▶ _What is asked_
Leave out the pictures and set down exactly the lines from the start of the listing through the one with "RG = np.random.RandomState(11)", both included.

▶ _Source data_
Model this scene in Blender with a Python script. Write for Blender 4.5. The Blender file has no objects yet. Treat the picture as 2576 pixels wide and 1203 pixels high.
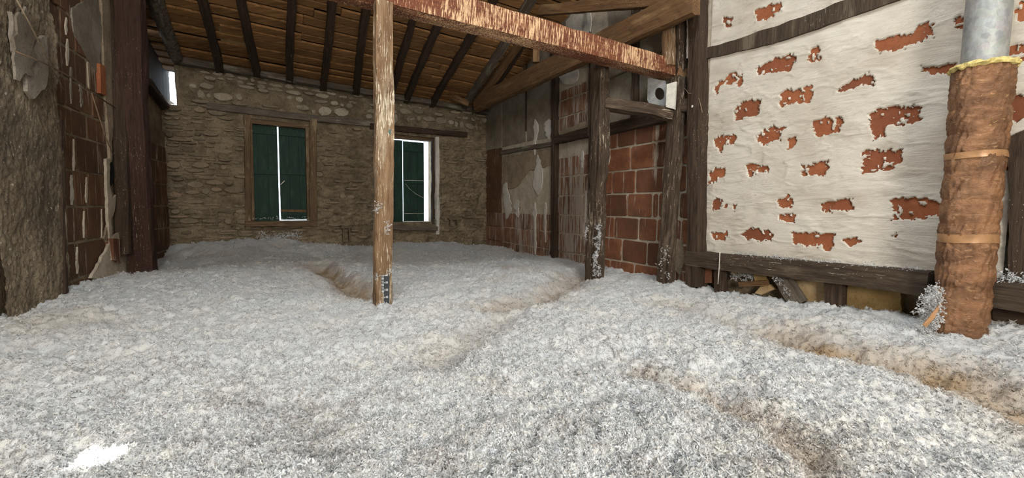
import bpy, bmesh, math, random
import numpy as np
from mathutils import Vector, Matrix

sc = bpy.context.scene
random.seed(7)
RG = np.random.RandomState(11)

# ------------------------------------------------------------------ camera
FPX = 1120.0
PITCH, ROLL = math.radians(4.15), math.radians(.57)
CAM = np.array([0, 0, 1.10])
_F = np.array([0, math.cos(PITCH), -math.sin(PITCH)])
_R0 = np.array([1, 0, 0.]); _U0 = np.array([0, math.sin(PITCH), math.cos(PITCH)])
_R = math.cos(ROLL)*_R0 + math.sin(ROLL)*_U0
_U = -math.sin(ROLL)*_R0 + math.cos(ROLL)*_U0
cd = bpy.data.cameras.new('camera'); cam = bpy.data.objects.new('camera', cd)
sc.collection.objects.link(cam)
cd.sensor_width = 36; cd.lens = 36*FPX/2576; cd.clip_start = .02; cd.clip_end = 300
M = Matrix.Identity(4)
for i, v in enumerate((_R, _U, -_F)):
    for k in range(3): M[k][i] = v[k]
M.translation = Vector(CAM); cam.matrix_world = M
sc.camera = cam

# ------------------------------------------------------------------ sky, sun, daylight, exposure
W = bpy.data.worlds.new('sky'); sc.world = W; W.use_nodes = True
bg = W.node_tree.nodes['Background']; bg.inputs[0].default_value = (.72, .86, 1, 1); bg.inputs[1].default_value = 5.0
sc.view_settings.view_transform = 'Standard'; sc.view_settings.look = 'None'
sc.view_settings.gamma = 1; sc.view_settings.use_curve_mapping = False
sc.view_settings.exposure = 0.22
def look(o, a, b):
    o.location = a; o.rotation_euler = (Vector(b)-Vector(a)).to_track_quat('-Z', 'Y').to_euler()
def area(name, a, b, sx, sy, power, col):
    l = bpy.data.lights.new(name, 'AREA'); l.shape = 'RECTANGLE'; l.size = sx; l.size_y = sy
    l.energy = power; l.color = col
    o = bpy.data.objects.new(name, l); sc.collection.objects.link(o); look(o, a, b); return o
# daylight entering by the window in the wall behind the camera; the overhead lamp is an added fill without any opening
area('window_daylight', (1.2, -3.10, 2.05), (.9, 4.0, 1.6), 1.3, 1.3, 205, (1, .95, .86))
area('overhead_fill', (.3, 1.0, 4.50), (.2, 1.9, 0), 2.6, 1.8, 175, (.88, .95, 1))
sun = bpy.data.lights.new('sun', 'SUN'); sun.energy = 60; sun.angle = math.radians(.53); sun.color = (1, .96, .88)
suno = bpy.data.objects.new('sun', sun); sc.collection.objects.link(suno)
SUND = Vector((-.10, -.55, .80)).normalized()            # towards the sun
suno.rotation_euler = SUND.to_track_quat('Z', 'Y').to_euler(); suno.location = (0, -6, 9)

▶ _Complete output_
Model this scene in Blender with a Python script. Write for Blender 4.5. The Blender file has no objects yet. Treat the picture as 2576 pixels wide and 1203 pixels high.
import bpy, bmesh, math, random
import numpy as np
from mathutils import Vector, Matrix

sc = bpy.context.scene
random.seed(7)
RG = np.random.RandomState(11)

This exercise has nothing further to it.